■ **Directions for this task**: Print nothing but the lines from the start of the listing below through the line that contains "S.camera = cam". Do not include the pictures.

◇ ◇ ◇ ◇ ◇

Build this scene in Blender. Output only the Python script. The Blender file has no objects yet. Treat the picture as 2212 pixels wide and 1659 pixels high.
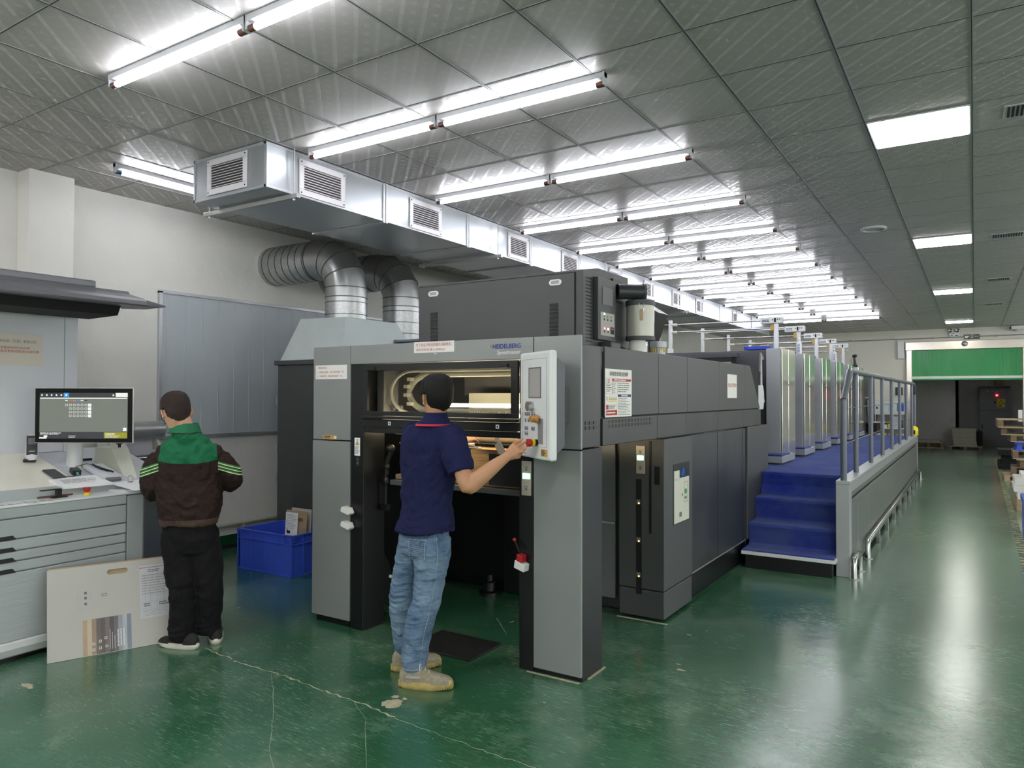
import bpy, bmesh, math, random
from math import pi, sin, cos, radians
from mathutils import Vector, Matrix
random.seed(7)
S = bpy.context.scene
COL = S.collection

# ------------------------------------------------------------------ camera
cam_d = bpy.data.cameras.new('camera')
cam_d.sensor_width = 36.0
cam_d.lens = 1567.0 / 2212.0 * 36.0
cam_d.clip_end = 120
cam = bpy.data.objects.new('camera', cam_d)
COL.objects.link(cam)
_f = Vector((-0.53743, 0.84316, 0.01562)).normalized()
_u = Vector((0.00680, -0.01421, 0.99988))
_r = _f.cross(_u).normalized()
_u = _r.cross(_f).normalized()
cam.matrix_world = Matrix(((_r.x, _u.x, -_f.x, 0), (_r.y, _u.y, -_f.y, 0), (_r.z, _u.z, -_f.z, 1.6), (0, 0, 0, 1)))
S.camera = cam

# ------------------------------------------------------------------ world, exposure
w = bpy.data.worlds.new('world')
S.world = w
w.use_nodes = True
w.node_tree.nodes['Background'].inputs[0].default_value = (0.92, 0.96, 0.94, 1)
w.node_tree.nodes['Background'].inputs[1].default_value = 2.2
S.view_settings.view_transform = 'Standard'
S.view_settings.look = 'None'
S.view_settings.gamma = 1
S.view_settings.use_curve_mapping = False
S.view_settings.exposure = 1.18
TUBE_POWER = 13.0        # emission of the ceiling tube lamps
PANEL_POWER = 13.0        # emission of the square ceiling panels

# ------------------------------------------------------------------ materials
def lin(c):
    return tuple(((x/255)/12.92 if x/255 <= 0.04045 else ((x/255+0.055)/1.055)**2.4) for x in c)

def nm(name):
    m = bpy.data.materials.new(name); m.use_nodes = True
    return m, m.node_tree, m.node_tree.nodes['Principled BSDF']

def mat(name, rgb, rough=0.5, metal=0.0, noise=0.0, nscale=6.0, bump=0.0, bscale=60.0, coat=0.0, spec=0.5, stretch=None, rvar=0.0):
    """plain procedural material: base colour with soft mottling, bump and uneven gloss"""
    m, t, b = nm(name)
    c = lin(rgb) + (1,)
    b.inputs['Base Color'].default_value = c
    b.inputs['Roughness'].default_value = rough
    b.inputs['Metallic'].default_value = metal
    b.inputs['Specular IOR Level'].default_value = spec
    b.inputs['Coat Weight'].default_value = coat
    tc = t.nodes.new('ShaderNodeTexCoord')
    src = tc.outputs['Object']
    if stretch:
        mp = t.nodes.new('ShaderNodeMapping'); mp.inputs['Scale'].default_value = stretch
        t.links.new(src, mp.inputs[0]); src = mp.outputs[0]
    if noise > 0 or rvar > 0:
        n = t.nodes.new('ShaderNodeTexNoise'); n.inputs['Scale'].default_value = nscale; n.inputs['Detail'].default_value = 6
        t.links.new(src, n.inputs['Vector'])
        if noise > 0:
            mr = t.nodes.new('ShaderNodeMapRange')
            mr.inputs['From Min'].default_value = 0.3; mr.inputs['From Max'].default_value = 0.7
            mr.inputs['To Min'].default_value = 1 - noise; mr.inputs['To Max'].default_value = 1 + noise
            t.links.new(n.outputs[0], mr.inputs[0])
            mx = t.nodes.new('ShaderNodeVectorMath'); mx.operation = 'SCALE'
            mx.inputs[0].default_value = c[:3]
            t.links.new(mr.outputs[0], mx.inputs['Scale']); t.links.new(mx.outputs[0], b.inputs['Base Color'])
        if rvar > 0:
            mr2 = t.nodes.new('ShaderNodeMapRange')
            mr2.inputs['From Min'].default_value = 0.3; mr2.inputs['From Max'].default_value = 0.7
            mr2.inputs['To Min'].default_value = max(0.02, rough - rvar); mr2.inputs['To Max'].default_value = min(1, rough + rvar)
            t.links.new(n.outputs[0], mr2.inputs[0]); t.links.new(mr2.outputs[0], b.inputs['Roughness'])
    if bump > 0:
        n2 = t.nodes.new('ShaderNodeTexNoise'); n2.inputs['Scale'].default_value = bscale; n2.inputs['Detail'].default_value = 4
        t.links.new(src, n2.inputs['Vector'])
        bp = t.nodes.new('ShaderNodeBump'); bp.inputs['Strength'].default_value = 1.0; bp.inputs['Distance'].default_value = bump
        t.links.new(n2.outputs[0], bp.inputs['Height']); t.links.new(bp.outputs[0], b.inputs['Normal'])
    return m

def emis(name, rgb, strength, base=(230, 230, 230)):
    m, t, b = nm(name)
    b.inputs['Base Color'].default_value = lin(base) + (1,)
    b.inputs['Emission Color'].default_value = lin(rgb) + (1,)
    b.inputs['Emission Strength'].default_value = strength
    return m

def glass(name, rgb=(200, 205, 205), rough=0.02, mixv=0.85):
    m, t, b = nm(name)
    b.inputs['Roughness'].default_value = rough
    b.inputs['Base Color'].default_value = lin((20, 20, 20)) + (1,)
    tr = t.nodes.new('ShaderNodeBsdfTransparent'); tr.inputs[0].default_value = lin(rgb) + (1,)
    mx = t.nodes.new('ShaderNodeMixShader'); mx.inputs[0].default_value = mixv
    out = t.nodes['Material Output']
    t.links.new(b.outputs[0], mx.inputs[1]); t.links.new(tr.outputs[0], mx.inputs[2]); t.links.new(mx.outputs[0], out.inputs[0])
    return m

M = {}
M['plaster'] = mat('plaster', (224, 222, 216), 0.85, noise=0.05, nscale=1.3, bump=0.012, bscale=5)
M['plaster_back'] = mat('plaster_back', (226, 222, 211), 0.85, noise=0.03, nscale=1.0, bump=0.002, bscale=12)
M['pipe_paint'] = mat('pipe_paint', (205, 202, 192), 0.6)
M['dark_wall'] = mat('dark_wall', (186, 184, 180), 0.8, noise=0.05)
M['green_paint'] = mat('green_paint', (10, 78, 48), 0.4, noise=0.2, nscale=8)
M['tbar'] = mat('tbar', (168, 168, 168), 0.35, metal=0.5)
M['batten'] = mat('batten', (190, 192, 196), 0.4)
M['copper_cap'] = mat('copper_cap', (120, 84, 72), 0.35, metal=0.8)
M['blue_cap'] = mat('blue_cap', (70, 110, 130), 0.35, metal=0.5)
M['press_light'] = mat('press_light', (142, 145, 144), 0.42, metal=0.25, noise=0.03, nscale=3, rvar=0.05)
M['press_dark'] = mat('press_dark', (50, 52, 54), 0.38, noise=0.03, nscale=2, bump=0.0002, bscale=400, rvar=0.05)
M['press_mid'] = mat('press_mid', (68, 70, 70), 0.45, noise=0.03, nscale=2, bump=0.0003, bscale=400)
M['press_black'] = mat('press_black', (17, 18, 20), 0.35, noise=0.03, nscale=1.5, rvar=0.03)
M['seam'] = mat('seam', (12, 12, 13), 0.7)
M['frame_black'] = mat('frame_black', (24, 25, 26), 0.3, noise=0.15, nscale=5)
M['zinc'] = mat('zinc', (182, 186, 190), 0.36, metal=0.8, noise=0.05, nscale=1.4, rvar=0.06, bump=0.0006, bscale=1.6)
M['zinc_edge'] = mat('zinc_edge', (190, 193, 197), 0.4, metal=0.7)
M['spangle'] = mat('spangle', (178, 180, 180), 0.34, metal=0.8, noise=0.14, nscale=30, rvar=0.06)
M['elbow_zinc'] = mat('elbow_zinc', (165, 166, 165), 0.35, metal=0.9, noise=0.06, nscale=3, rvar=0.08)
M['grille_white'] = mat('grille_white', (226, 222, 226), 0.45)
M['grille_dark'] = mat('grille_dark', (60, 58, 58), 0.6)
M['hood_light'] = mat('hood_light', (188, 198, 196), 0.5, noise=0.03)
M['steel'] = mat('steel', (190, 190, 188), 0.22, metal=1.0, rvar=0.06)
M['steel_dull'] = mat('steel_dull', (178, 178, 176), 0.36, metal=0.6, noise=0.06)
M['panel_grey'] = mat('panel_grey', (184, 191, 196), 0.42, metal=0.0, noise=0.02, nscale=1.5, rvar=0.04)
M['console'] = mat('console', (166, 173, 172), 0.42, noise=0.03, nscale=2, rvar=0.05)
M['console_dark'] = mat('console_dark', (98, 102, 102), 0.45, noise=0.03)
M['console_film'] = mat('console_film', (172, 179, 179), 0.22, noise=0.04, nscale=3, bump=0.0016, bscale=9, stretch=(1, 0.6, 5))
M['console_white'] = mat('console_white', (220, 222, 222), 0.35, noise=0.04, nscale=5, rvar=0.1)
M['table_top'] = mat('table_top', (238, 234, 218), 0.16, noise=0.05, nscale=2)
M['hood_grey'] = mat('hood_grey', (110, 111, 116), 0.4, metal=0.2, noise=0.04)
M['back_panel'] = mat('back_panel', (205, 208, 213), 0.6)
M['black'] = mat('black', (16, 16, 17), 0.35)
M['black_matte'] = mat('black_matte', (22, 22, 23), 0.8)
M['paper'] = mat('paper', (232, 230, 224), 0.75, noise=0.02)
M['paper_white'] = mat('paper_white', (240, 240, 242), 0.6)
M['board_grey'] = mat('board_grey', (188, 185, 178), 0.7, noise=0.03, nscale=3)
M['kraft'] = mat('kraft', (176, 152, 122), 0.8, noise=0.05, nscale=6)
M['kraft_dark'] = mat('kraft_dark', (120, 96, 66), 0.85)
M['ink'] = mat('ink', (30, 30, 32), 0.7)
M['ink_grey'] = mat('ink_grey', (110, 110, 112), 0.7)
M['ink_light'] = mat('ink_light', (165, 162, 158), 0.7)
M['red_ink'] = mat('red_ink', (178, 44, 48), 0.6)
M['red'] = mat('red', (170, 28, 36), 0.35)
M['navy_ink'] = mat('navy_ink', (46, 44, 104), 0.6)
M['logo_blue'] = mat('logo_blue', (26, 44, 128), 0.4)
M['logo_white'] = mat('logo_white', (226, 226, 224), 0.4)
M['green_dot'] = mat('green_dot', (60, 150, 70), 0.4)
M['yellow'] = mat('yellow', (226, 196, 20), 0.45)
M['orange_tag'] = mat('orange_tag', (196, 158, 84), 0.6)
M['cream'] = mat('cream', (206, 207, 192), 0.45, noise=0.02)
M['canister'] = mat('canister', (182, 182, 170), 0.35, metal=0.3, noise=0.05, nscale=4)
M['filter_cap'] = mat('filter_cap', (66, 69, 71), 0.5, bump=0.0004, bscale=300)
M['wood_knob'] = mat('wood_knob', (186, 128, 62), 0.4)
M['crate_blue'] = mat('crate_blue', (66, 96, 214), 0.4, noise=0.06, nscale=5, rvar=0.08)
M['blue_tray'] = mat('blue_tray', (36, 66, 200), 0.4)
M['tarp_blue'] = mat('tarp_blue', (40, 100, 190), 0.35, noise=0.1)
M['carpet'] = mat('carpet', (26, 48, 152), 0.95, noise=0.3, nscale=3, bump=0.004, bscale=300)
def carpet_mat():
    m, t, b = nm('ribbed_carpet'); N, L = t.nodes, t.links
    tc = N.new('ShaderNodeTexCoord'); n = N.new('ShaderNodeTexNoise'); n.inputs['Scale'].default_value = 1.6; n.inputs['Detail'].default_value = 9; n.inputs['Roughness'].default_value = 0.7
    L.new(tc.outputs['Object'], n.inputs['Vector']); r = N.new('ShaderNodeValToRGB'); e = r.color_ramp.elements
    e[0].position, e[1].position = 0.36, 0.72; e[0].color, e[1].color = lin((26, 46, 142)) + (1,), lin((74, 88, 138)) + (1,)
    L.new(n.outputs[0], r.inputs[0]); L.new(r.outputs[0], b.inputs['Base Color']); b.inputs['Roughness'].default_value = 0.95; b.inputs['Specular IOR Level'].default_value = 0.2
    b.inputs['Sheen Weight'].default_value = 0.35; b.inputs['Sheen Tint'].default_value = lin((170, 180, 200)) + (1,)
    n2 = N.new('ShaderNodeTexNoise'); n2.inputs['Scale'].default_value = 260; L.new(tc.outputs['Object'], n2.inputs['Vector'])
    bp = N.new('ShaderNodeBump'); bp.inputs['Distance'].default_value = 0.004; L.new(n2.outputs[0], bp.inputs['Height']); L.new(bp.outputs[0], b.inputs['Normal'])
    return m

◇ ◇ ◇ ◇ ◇

■ **Complete response**:
Build this scene in Blender. Output only the Python script. The Blender file has no objects yet. Treat the picture as 2212 pixels wide and 1659 pixels high.
import bpy, bmesh, math, random
from math import pi, sin, cos, radians
from mathutils import Vector, Matrix
random.seed(7)
S = bpy.context.scene
COL = S.collection

# ------------------------------------------------------------------ camera
cam_d = bpy.data.cameras.new('camera')
cam_d.sensor_width = 36.0
cam_d.lens = 1567.0 / 2212.0 * 36.0
cam_d.clip_end = 120
cam = bpy.data.objects.new('camera', cam_d)
COL.objects.link(cam)
_f = Vector((-0.53743, 0.84316, 0.01562)).normalized()
_u = Vector((0.00680, -0.01421, 0.99988))
_r = _f.cross(_u).normalized()
_u = _r.cross(_f).normalized()
cam.matrix_world = Matrix(((_r.x, _u.x, -_f.x, 0), (_r.y, _u.y, -_f.y, 0), (_r.z, _u.z, -_f.z, 1.6), (0, 0, 0, 1)))
S.camera = cam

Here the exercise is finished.